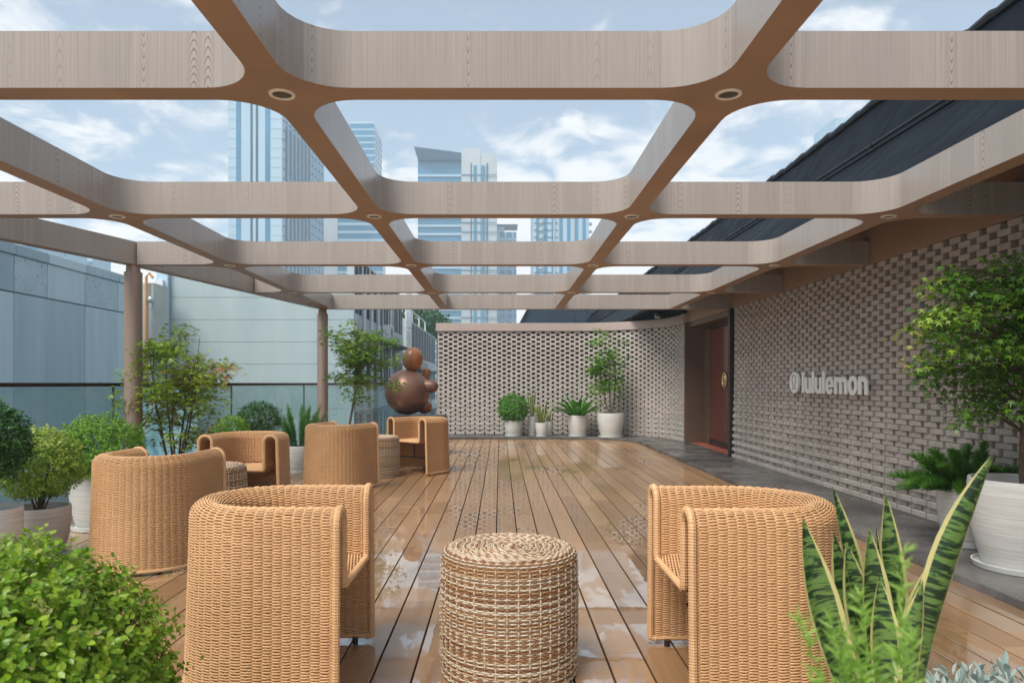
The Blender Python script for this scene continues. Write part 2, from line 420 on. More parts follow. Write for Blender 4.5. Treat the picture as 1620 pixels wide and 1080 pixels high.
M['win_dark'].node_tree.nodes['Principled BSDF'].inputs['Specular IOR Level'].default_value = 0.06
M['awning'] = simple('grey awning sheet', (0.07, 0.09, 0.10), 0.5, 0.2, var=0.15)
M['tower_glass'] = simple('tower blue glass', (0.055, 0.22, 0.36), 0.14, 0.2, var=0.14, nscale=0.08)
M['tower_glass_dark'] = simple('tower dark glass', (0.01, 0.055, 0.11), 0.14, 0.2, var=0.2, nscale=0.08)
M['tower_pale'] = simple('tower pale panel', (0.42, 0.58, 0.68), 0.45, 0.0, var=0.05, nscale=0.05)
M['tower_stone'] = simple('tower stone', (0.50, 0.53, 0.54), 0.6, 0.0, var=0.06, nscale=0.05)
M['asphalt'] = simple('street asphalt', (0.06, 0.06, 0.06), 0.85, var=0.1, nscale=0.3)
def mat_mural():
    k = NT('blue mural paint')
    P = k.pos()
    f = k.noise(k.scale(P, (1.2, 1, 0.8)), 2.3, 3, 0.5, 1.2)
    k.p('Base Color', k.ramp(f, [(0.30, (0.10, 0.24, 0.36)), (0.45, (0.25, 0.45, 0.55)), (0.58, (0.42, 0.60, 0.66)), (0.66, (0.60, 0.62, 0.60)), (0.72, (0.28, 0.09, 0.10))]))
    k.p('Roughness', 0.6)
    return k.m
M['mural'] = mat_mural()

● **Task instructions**
Omit each picture, then return all of the listing exactly as it stands.

● **Completed task**
The Blender Python script for this scene continues. Write part 2, from line 420 on. More parts follow. Write for Blender 4.5. Treat the picture as 1620 pixels wide and 1080 pixels high.
M['win_dark'].node_tree.nodes['Principled BSDF'].inputs['Specular IOR Level'].default_value = 0.06
M['awning'] = simple('grey awning sheet', (0.07, 0.09, 0.10), 0.5, 0.2, var=0.15)
M['tower_glass'] = simple('tower blue glass', (0.055, 0.22, 0.36), 0.14, 0.2, var=0.14, nscale=0.08)
M['tower_glass_dark'] = simple('tower dark glass', (0.01, 0.055, 0.11), 0.14, 0.2, var=0.2, nscale=0.08)
M['tower_pale'] = simple('tower pale panel', (0.42, 0.58, 0.68), 0.45, 0.0, var=0.05, nscale=0.05)
M['tower_stone'] = simple('tower stone', (0.50, 0.53, 0.54), 0.6, 0.0, var=0.06, nscale=0.05)
M['asphalt'] = simple('street asphalt', (0.06, 0.06, 0.06), 0.85, var=0.1, nscale=0.3)
def mat_mural():
    k = NT('blue mural paint')
    P = k.pos()
    f = k.noise(k.scale(P, (1.2, 1, 0.8)), 2.3, 3, 0.5, 1.2)
    k.p('Base Color', k.ramp(f, [(0.30, (0.10, 0.24, 0.36)), (0.45, (0.25, 0.45, 0.55)), (0.58, (0.42, 0.60, 0.66)), (0.66, (0.60, 0.62, 0.60)), (0.72, (0.28, 0.09, 0.10))]))
    k.p('Roughness', 0.6)
    return k.m
M['mural'] = mat_mural()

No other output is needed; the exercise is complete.